So I'll give it a shot, and let me know if this explanation helps,

The idea is that u have some work (composed of tasks, flows, ...); that work is ran by some engine[1]. Hopefully that makes sense so far. Those engines track (and can save) the execution state of what has been executed and what is to be executed (using [2]). Doing this kind of 'check-pointing' allows for that engine (or a new instance of it) to be resumed (or restarted after crashes...)

So then the question becomes what 'thing/entity' does this resumption and where is the work to be done retained and transferred upon crashes. That is the purpose/goal of a job (to track/maintain ownership and to retain enough metadata to know what to resume/run). Hopefully the docs at [3] help make this more obvious (and the diagram @ [4]). The idea is that some 'entity' (program, user, or other) would place a job to be done on some location and then some other entities (specialized workers, conductors[5]) would attempt to 'claim' that job (and then work on its contents). During that time when that entity is working on its claimed job, it may 'crash' or die (as often happens in distributed systems), and a side-effect of this is that the claim *will* be lost (or would expire) and another entity would be able to acquire that claim and resume that job (using the jobs internal metadata about what was done or needs to be done...); so this in a way makes the job (and the work it contains) highly available (in that if those set of entities keep on crashing, as long as some forward progress is made, that the job and its associated work will eventually complete).
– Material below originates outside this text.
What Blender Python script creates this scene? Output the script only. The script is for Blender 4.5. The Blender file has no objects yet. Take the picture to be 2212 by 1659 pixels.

[1] http://docs.openstack.org/developer/taskflow/engines.html
[2] http://docs.openstack.org/developer/taskflow/persistence.html
[3] http://docs.openstack.org/developer/taskflow/jobs.html
[4] https://wiki.openstack.org/wiki/TaskFlow#Big_picture
[5] http://docs.openstack.org/developer/taskflow/conductors.html

Hopefully that helps :)

If not feel free to jump on #openstack-state-management or #openstack-oslo and poke the members there.

-Josh

ESWAR RAO wrote:
Hi All,

I am looking into taskflow userguide and examples.

http://www.giantflyingsaucer.com/blog/?p=4896

Can anyone please help me how the job/job-board is related to task and
flows.

I understood atom is similar to a abstract interface andtaskflow is an
atom that has execute()/revert() methods and a flow is structure that
links these tasks.

Is it that a job is broken into tasks??
Can a job be broken into set of tasks???